WHAT THE TASK REQUIRES: Please print the full listing exactly.

INFORMATION SUPPLIED:
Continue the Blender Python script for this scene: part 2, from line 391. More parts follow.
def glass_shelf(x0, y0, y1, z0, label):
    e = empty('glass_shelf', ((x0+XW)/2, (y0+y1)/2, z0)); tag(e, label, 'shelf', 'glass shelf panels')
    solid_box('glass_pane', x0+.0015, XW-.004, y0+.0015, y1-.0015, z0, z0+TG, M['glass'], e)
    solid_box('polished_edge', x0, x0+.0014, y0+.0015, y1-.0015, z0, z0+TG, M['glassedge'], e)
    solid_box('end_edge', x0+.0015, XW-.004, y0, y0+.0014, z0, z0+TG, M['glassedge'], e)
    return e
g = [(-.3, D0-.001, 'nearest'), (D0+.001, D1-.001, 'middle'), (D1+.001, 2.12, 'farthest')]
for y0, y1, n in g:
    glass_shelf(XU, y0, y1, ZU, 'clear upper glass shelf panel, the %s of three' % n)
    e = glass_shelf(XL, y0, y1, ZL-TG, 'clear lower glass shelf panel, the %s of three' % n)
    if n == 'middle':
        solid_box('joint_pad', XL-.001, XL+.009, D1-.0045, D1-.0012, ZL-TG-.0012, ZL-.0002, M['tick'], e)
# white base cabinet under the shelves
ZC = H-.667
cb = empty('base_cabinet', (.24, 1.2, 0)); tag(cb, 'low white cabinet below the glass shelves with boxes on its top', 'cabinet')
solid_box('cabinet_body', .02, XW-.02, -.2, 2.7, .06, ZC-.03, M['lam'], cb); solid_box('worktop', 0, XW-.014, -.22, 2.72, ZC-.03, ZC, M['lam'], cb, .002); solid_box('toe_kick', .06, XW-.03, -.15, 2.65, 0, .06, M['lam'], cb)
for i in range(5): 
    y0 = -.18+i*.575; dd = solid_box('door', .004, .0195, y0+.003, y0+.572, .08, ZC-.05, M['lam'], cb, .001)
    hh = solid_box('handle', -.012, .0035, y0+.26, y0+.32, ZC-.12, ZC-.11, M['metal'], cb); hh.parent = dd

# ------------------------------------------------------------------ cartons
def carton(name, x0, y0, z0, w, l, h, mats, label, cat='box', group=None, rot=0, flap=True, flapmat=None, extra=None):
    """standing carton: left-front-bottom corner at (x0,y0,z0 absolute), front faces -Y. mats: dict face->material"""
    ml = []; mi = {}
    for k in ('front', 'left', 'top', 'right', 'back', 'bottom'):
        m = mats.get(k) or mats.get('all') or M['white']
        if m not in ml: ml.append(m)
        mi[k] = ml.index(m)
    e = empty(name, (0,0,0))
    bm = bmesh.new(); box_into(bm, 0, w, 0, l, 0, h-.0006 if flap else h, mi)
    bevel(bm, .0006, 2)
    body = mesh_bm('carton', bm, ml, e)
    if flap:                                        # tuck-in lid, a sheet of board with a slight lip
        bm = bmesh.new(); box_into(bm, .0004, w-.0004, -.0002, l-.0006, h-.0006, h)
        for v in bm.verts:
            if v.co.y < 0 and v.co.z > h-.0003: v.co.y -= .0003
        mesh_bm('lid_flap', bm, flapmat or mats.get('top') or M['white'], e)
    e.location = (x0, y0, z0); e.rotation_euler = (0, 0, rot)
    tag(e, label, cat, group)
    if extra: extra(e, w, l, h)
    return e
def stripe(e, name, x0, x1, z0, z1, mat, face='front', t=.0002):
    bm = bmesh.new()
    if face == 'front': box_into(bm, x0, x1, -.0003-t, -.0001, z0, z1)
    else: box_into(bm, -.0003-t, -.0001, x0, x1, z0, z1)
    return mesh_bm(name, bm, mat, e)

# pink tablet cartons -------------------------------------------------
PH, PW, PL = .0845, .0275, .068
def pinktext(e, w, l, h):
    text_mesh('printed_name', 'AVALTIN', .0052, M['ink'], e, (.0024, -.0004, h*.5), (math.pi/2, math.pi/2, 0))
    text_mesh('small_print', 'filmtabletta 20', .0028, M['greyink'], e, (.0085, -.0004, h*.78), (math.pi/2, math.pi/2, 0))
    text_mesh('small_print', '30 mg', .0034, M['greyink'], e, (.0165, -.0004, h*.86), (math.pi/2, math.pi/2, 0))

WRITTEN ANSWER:
Continue the Blender Python script for this scene: part 2, from line 391. More parts follow.
def glass_shelf(x0, y0, y1, z0, label):
    e = empty('glass_shelf', ((x0+XW)/2, (y0+y1)/2, z0)); tag(e, label, 'shelf', 'glass shelf panels')
    solid_box('glass_pane', x0+.0015, XW-.004, y0+.0015, y1-.0015, z0, z0+TG, M['glass'], e)
    solid_box('polished_edge', x0, x0+.0014, y0+.0015, y1-.0015, z0, z0+TG, M['glassedge'], e)
    solid_box('end_edge', x0+.0015, XW-.004, y0, y0+.0014, z0, z0+TG, M['glassedge'], e)
    return e
g = [(-.3, D0-.001, 'nearest'), (D0+.001, D1-.001, 'middle'), (D1+.001, 2.12, 'farthest')]
for y0, y1, n in g:
    glass_shelf(XU, y0, y1, ZU, 'clear upper glass shelf panel, the %s of three' % n)
    e = glass_shelf(XL, y0, y1, ZL-TG, 'clear lower glass shelf panel, the %s of three' % n)
    if n == 'middle':
        solid_box('joint_pad', XL-.001, XL+.009, D1-.0045, D1-.0012, ZL-TG-.0012, ZL-.0002, M['tick'], e)
# white base cabinet under the shelves
ZC = H-.667
cb = empty('base_cabinet', (.24, 1.2, 0)); tag(cb, 'low white cabinet below the glass shelves with boxes on its top', 'cabinet')
solid_box('cabinet_body', .02, XW-.02, -.2, 2.7, .06, ZC-.03, M['lam'], cb); solid_box('worktop', 0, XW-.014, -.22, 2.72, ZC-.03, ZC, M['lam'], cb, .002); solid_box('toe_kick', .06, XW-.03, -.15, 2.65, 0, .06, M['lam'], cb)
for i in range(5): 
    y0 = -.18+i*.575; dd = solid_box('door', .004, .0195, y0+.003, y0+.572, .08, ZC-.05, M['lam'], cb, .001)
    hh = solid_box('handle', -.012, .0035, y0+.26, y0+.32, ZC-.12, ZC-.11, M['metal'], cb); hh.parent = dd

# ------------------------------------------------------------------ cartons
def carton(name, x0, y0, z0, w, l, h, mats, label, cat='box', group=None, rot=0, flap=True, flapmat=None, extra=None):
    """standing carton: left-front-bottom corner at (x0,y0,z0 absolute), front faces -Y. mats: dict face->material"""
    ml = []; mi = {}
    for k in ('front', 'left', 'top', 'right', 'back', 'bottom'):
        m = mats.get(k) or mats.get('all') or M['white']
        if m not in ml: ml.append(m)
        mi[k] = ml.index(m)
    e = empty(name, (0,0,0))
    bm = bmesh.new(); box_into(bm, 0, w, 0, l, 0, h-.0006 if flap else h, mi)
    bevel(bm, .0006, 2)
    body = mesh_bm('carton', bm, ml, e)
    if flap:                                        # tuck-in lid, a sheet of board with a slight lip
        bm = bmesh.new(); box_into(bm, .0004, w-.0004, -.0002, l-.0006, h-.0006, h)
        for v in bm.verts:
            if v.co.y < 0 and v.co.z > h-.0003: v.co.y -= .0003
        mesh_bm('lid_flap', bm, flapmat or mats.get('top') or M['white'], e)
    e.location = (x0, y0, z0); e.rotation_euler = (0, 0, rot)
    tag(e, label, cat, group)
    if extra: extra(e, w, l, h)
    return e
def stripe(e, name, x0, x1, z0, z1, mat, face='front', t=.0002):
    bm = bmesh.new()
    if face == 'front': box_into(bm, x0, x1, -.0003-t, -.0001, z0, z1)
    else: box_into(bm, -.0003-t, -.0001, x0, x1, z0, z1)
    return mesh_bm(name, bm, mat, e)

# pink tablet cartons -------------------------------------------------
PH, PW, PL = .0845, .0275, .068
def pinktext(e, w, l, h):
    text_mesh('printed_name', 'AVALTIN', .0052, M['ink'], e, (.0024, -.0004, h*.5), (math.pi/2, math.pi/2, 0))
    text_mesh('small_print', 'filmtabletta 20', .0028, M['greyink'], e, (.0085, -.0004, h*.78), (math.pi/2, math.pi/2, 0))
    text_mesh('small_print', '30 mg', .0034, M['greyink'], e, (.0165, -.0004, h*.86), (math.pi/2, math.pi/2, 0))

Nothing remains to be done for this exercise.